If Simon Rattle has a gift as 
          a conductor it is that he is rarely predictable. Whilst his Mozart and 
          his Haydn (and to a certain extent his Beethoven) are informed by new 
          thinking, his Brahms and his Bruckner are massively Teutonic scaling 
          depths of sonority (with almost old fashioned portamento) that any conductor 
          from the 1940s would readily identify with. In one sense his performance 
          with the Berliner Philharmoniker of Brahms’ St Anthony Variations 
          was exactly this – broad, portentous and bold – and yet the unpredictability 
          came through the mellifluous way he treated the variations allowing 
          each one to have a freedom of tunefulness that pitted the sometimes 
          deliberate tempo against wonderful clarity of phrasing. 
        
        In the fourth variation, for example, 
          taken correctly by Rattle in 3/8 time, it wasn’t just the introduction 
          of the new melodies that mattered. It was the way he illustrated the 
          counterpoint (not often evident in performances) that struck home. With 
          the seventh variation it was the lushness of the Berliner strings that 
          mattered with the classical polyphony bringing out a wealth of inner 
          detail. With the eighth it was the brooding darkness of the playing 
          that gave the variation its mysterious glow. The performance never once 
          sounded obscure, although I can well accept less well-trained ears believing 
          this to be the case. 
        
        Heiner Goebbels’ Aus einem 
          Tagebuch and Richard Strauss’ Ein Heldenleben share autobiography 
          as their theme and yet it almost seems ironic to say that Goebbels’ 
          is the more self-indulgent. Here we don’t have the intimacy of a Janacek 
          diary, rather the laying out before us of a life that sounds as if it 
          is in turmoil. The massive sonorities – and they are often deafeningly 
          so – suggest his diary has been carved into stone with a drill piece, 
          each of the nineteen movements fragmented by extraneous noises (overseen 
          in this performance by the composer himself using a sampling keyboard). 
          This is typical Goebbels – bringing past sounds into the present in 
          newly defined pitches - and at 22 minutes in length just outstays its 
          welcome. 
        
        Rattle has programmed Ein Heldenleben 
          in Birmingham before, and this performance with the Berliners was not 
          significantly different from the ones I have previously heard. Under 
          Rattle this is a less bloated monster than we usually hear, although 
          one did wish for greater power in the opening (which does after all 
          recall the E flat major opening of the Eroica). Yet, he brings 
          a surging power to ‘The Hero’ that is white hot with energy ("it 
          seethed on leaving the mouth of the furnace", wrote Romain Rolland) 

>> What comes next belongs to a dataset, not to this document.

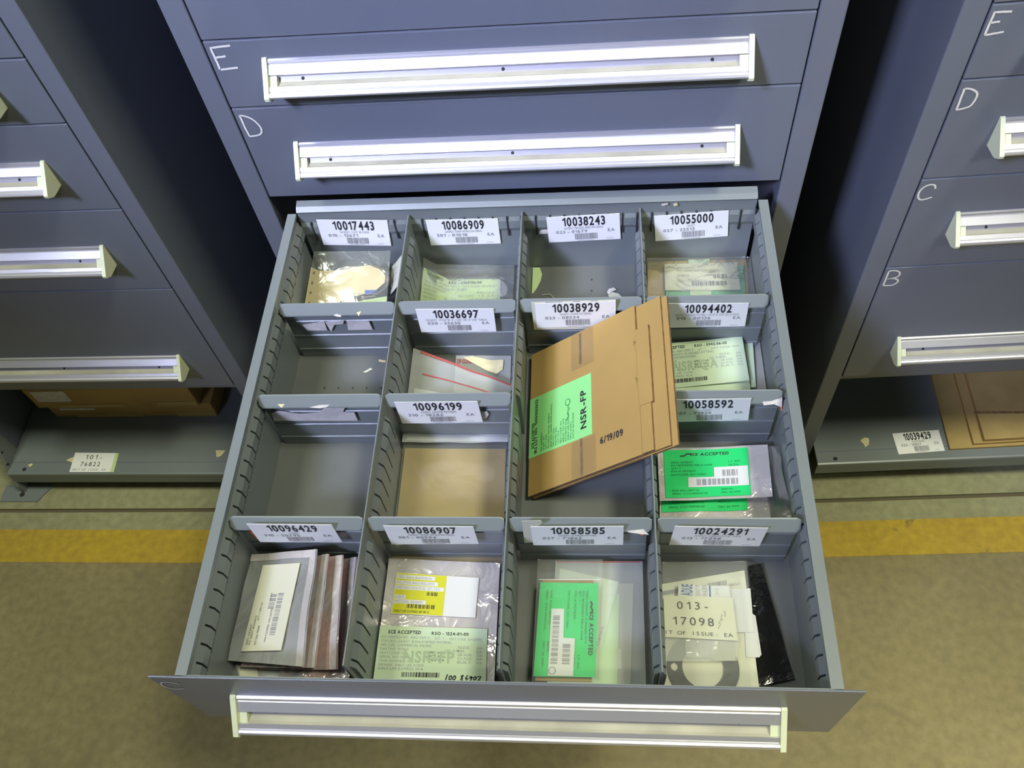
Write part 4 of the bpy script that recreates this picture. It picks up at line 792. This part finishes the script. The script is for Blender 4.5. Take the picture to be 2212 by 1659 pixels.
# --- bin under card 10058592
FB = 'silver bags with green labels'
def green_label(parent, s, uv, step, k, logo=True, seed=0):
    g = MB(); s.fill(g, GREEN, .0003, 10, 8, uv=uv, lift=.0012)
    u0, v0, u1, v1 = uv; U = lambda a: u0+(u1-u0)*a; V = lambda b: v0+(v1-v0)*b
    T = lambda st, a, b, c, d, m=GINK, bo=False: s.text(g, st, U(a), V(b), U(c), V(d), m, bold=bo, lift=.0017)
    if logo:
        s.stroke(g, [(U(.19), V(.135)), (U(.24), V(.13)), (U(.27), V(.09)), (U(.31), V(.085)), (U(.33), V(.115))], .0016, INK, .0017)
        T('SCE', .31, .075, .40, .125, INK, True); T('ACCEPTED', .43, .07, .77, .13, INK, True)
        for i, st in enumerate(('DESC: GASKET', 'PO: BC023901 REL# 4498', 'QT: 1', 'RO: # 0521690')): T(st, .08, .25+i*.062, .08+.022*len(st), .285+i*.062)
        T('LT: 002', .76, .26, .90, .295); T('UI: EA', .76, .33, .88, .365); T('MATCODE: 027-71939', .08, .51, .48, .55)
        T('SIZE: RSO-1007-05', .08, .84, .40, .875); T('SERIAL: 27ZZ-P000201-02', .08, .905, .50, .94); T('INSPTR:', .66, .84, .80, .875); T('DEC 30 1999', .66, .905, .88, .94)
        s.fill(g, LAV, .0002, 4, 3, uv=(U(.585), V(.385), U(.985), V(.60)), lift=.0018); s.fill(g, LAV, .0002, 8, 3, uv=(U(.275), V(.59), U(.985), V(.795)), lift=.0018)
        s.barcode(g, U(.68), V(.45), U(.865), V(.585), GREY, 14, seed=3, groups=4, lift=.0024); s.barcode(g, U(.375), V(.635), U(.865), V(.765), GREY, 34, seed=5, groups=4, lift=.0024)
    else:
        for i, (a, b) in enumerate(((.08, .50), (.66, .90))): T(('SERIAL: 27ZZ-P000201-02', 'DEC 30 1999')[i], a, .86, b, .91)
        T('SIZE: RSO-1007-05', .12, .74, .50, .79); T('INSPTR: 00', .66, .72, .80, .77)
    g.build('green_label', parent, fix=False)
s, t = bag('b34b', FOIL, 'lower silver bag peeping out below the upper green-labelled silver bag', 'foil_bag', FB, seed=41, amp=.0022, freq=28)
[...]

          and the playing was impeccably forceful. Nowadays Rattle seems to bring 
          greater viciousness to ‘The Hero’s Adversaries’ and the Berlin woodwind 
          were a seething, rasping group of adversaries spitting their notes out 
          with shrill menace. Guy Braunstein’s beautifully tempered violin solo 
          during ‘The Hero’s Companion’ was less languorous than I have heard 
          for sometime, yet contrasted with the amorous advances from the orchestra 
          on low horns and strings it was palpably more balanced, a reminder of 
          the more coquettish traits of Strauss’ wife, the soprano Pauline de 
          Ahna. 
        
        ‘The Hero’s Battlefield’ was incandescent, 
          at once brilliantly virtuosic in its playing but at the same time sublimely 
          self confident in its ability to differentiate between the torrential 
          string figuration and knife-sharp woodwind and brass textures. With 
          Rattle’s clearest conducting of the evening given over to this movement 
          it was hardly surprising that the music appeared to sound so transparent, 
          so much like chamber music. The sensuousness that he lavished here pre-empted 
          a glowing transfiguration in the final two sections where beautifully 
          sustained pianissimo playing from the strings (and a riveting 
          cor anglais solo from Dominilk Wollenweber) heralded music making of 
          unusual beauty of tone. With the most sensuous music taken at a breathtakingly 
          slow pace – as if to underline this orchestra’s miraculous dynamic range 
          – it provoked a ravishing sound, marred only by principal horn Stefan 
          Dohr’s single flat note of the evening. 
        
        A beautiful performance then, 
          and one that showed that Rattle’s Berlin Phil is a very different creature 
          from the one he inherited. At times, the playing had such depth one 
          was reminded of Karajan’s earliest recordings with the orchestra, though 
          with the humanity of the occasional rough edges Rattle’s new orchestra 
          sometimes betrays. A magnificent instrument it remains, though under 
          Rattle, I think, one of the more interesting ones to listen to.